=== THE EXERCISE ===
Extract all lines from the data beneath that include the word "pixels".

=== PROVIDED ENTRIES ===
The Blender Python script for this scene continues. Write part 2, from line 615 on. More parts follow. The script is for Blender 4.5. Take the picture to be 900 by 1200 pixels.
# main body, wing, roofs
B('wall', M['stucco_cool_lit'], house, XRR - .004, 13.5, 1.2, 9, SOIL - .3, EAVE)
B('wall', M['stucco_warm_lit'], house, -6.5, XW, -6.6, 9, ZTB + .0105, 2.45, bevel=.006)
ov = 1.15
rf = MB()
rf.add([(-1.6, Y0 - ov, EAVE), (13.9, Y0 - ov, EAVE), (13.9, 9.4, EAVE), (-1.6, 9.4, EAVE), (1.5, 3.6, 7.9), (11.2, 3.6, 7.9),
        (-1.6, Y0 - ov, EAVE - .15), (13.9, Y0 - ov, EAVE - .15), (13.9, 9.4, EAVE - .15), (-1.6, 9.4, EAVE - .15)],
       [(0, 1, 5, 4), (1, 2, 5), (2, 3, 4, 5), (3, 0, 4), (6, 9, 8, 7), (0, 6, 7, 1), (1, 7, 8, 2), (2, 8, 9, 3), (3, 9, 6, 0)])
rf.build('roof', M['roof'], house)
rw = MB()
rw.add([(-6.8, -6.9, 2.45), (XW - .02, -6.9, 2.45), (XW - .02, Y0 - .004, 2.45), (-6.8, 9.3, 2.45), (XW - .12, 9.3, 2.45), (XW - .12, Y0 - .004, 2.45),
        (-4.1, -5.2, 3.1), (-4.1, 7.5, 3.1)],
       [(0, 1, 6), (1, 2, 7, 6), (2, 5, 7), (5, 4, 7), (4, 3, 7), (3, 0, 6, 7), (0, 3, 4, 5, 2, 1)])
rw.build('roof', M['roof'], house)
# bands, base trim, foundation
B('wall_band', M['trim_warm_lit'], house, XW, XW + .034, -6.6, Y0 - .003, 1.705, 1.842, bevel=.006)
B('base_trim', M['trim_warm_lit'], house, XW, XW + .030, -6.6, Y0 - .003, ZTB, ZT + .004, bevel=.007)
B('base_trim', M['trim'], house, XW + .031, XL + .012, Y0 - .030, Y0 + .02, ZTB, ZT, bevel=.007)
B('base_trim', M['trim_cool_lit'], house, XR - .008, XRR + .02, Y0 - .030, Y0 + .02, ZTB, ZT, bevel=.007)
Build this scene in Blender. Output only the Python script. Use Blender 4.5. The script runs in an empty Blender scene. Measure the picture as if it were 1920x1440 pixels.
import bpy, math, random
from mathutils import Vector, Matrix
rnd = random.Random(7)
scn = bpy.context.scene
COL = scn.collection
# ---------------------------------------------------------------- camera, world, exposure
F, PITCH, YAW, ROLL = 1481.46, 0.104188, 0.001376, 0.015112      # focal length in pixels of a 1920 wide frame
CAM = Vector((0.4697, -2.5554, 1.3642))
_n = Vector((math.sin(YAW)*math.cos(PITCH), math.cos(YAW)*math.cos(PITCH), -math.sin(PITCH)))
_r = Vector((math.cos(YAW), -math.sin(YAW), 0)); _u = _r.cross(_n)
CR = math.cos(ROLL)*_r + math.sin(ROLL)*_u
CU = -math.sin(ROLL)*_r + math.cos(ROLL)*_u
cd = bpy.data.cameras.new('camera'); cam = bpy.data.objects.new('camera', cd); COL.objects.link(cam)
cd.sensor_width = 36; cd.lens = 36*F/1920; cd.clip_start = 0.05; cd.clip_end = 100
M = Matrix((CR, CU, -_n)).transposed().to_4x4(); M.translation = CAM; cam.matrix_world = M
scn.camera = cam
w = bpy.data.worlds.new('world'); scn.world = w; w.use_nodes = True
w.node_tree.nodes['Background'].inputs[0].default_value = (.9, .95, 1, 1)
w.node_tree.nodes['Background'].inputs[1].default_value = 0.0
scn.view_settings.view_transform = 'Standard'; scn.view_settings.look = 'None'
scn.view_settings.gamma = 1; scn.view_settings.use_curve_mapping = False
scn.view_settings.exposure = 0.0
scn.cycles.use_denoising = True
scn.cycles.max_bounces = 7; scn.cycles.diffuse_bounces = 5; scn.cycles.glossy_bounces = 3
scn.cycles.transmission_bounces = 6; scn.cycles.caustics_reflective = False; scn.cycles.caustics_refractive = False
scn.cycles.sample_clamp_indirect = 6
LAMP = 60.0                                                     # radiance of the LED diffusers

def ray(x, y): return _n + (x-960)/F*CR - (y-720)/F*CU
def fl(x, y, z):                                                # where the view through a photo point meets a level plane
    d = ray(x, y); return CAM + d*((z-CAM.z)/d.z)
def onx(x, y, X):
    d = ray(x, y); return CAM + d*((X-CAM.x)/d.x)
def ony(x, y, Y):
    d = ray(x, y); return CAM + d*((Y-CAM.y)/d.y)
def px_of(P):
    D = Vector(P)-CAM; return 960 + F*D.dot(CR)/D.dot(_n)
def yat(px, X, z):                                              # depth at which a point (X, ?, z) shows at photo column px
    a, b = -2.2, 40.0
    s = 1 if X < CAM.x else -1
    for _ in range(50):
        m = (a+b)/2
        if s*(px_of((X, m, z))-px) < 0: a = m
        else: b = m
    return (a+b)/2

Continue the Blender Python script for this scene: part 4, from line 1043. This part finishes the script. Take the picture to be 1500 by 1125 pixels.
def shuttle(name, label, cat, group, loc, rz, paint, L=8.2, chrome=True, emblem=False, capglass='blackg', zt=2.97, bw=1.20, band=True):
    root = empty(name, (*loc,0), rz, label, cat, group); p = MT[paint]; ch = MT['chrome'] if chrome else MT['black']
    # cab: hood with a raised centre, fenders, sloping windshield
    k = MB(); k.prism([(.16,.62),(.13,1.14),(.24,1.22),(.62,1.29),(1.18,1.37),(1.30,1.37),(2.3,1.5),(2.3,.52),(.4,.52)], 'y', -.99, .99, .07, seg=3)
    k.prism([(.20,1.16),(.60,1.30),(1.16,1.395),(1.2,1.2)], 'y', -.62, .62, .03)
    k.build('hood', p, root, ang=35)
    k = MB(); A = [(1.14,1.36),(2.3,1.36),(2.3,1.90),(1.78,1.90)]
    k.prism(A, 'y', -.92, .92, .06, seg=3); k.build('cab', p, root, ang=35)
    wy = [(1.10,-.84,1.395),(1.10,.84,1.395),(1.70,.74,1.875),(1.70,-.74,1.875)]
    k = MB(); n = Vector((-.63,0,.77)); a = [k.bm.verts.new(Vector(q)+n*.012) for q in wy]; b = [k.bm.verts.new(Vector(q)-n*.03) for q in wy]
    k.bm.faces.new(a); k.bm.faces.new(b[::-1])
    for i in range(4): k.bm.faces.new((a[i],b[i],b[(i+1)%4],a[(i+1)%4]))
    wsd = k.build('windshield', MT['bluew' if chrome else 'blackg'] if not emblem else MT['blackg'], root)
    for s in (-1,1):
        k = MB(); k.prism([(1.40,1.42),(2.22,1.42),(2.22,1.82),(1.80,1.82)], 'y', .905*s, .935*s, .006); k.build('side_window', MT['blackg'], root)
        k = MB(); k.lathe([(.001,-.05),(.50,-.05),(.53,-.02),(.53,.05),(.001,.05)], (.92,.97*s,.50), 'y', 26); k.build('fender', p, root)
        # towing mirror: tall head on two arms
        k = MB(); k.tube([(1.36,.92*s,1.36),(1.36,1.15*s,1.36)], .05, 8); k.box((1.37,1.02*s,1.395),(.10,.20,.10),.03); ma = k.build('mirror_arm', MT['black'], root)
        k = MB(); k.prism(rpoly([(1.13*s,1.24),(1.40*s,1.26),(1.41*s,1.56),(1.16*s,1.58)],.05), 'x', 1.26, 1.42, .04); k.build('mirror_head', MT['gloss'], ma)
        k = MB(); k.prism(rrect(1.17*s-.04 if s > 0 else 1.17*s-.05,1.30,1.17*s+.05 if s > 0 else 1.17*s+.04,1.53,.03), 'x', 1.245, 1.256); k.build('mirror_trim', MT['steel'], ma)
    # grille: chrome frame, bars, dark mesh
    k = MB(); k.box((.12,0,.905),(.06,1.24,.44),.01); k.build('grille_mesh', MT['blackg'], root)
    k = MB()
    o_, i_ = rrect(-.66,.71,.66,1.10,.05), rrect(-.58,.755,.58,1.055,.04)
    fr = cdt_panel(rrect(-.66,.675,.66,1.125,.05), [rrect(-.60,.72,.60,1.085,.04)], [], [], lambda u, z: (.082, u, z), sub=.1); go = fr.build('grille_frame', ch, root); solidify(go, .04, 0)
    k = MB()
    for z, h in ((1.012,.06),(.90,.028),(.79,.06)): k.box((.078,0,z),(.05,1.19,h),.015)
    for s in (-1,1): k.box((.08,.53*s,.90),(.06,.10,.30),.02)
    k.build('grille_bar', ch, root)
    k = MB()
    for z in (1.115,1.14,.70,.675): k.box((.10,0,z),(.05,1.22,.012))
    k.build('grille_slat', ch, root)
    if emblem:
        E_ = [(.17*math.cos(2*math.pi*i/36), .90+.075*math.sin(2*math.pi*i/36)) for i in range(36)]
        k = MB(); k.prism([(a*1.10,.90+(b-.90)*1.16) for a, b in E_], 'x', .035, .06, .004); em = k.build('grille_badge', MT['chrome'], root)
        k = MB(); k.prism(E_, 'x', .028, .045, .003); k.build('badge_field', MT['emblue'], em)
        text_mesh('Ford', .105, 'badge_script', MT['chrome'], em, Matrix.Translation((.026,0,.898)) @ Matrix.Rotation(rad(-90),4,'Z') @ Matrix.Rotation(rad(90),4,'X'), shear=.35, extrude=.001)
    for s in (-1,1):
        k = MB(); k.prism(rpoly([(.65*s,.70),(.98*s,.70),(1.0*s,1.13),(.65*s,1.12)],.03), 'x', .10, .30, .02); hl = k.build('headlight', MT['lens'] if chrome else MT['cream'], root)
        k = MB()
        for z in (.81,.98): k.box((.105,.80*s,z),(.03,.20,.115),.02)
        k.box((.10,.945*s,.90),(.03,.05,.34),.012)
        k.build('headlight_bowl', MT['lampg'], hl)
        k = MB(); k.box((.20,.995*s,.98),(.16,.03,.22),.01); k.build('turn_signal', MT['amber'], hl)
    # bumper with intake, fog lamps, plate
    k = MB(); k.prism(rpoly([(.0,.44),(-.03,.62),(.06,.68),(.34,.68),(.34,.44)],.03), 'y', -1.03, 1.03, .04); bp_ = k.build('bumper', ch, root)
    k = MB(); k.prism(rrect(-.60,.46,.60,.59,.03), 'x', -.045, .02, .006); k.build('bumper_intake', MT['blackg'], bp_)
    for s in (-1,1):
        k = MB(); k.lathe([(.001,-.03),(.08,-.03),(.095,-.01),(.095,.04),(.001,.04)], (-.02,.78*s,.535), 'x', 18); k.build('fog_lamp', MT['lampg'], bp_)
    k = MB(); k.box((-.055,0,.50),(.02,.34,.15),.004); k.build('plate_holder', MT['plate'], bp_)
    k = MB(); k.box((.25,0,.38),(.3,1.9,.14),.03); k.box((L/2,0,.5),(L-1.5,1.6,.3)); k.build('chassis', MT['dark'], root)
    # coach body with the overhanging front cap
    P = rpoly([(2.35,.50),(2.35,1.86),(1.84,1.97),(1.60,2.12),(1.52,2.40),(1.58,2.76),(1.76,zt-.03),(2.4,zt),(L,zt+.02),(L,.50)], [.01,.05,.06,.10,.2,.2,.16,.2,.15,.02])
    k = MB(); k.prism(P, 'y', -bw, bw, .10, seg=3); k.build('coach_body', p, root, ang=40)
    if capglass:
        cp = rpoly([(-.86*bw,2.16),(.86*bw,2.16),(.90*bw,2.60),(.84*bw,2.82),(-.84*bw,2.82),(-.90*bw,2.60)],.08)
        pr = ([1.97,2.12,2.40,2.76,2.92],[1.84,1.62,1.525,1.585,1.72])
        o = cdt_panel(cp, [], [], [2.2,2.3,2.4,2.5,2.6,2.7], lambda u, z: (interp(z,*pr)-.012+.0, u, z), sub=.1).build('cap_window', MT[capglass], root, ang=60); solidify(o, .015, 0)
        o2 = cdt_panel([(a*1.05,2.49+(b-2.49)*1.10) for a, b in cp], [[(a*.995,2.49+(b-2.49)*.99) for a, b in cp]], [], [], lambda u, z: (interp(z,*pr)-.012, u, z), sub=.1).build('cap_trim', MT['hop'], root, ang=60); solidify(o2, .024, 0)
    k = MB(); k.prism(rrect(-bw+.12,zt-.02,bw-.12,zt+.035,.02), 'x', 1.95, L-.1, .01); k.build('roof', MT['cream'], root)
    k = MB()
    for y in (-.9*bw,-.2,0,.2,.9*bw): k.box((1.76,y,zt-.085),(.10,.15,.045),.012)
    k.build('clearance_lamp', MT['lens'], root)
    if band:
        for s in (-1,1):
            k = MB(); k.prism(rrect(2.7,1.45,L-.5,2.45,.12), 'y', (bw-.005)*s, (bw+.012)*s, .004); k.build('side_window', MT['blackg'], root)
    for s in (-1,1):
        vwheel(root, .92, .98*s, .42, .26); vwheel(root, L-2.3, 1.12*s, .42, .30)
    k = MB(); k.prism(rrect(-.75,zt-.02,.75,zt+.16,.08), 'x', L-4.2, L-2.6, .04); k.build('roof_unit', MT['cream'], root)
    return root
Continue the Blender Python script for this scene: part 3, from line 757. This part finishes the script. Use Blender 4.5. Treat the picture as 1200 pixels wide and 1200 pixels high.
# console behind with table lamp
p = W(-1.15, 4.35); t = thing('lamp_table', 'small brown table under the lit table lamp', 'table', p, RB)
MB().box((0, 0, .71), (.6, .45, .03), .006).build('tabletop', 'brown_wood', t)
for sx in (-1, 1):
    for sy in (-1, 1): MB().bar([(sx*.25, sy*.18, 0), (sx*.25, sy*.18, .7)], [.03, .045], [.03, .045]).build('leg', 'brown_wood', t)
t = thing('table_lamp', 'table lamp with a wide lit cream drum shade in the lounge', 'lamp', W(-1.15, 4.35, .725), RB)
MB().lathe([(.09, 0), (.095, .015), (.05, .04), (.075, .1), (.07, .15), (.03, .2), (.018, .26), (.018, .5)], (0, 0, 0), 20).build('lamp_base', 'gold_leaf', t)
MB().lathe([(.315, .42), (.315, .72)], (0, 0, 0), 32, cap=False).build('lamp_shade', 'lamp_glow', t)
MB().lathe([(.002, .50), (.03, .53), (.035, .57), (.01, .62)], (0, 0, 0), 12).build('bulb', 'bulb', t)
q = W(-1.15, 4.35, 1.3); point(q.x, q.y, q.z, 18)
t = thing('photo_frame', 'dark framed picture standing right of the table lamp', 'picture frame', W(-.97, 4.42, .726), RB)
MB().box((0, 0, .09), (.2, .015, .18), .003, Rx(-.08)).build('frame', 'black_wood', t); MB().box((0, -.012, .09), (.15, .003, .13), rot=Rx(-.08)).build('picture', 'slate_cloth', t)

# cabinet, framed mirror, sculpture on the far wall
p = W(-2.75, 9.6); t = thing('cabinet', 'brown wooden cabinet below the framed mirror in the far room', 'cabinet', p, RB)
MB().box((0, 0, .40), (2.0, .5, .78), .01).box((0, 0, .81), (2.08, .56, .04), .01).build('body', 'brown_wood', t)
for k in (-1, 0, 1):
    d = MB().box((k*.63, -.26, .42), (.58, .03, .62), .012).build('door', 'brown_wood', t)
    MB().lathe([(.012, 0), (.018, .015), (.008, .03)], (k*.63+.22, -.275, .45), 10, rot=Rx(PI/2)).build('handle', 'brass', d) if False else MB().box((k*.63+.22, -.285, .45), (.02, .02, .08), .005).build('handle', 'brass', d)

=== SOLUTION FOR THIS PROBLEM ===
The Blender Python script for this scene continues. Write part 2, from line 615 on. More parts follow. The script is for Blender 4.5. Take the picture to be 900 by 1200 pixels.
Build this scene in Blender. Output only the Python script. Use Blender 4.5. The script runs in an empty Blender scene. Measure the picture as if it were 1920x1440 pixels.
F, PITCH, YAW, ROLL = 1481.46, 0.104188, 0.001376, 0.015112      # focal length in pixels of a 1920 wide frame
Continue the Blender Python script for this scene: part 4, from line 1043. This part finishes the script. Take the picture to be 1500 by 1125 pixels.
Continue the Blender Python script for this scene: part 3, from line 757. This part finishes the script. Use Blender 4.5. Treat the picture as 1200 pixels wide and 1200 pixels high.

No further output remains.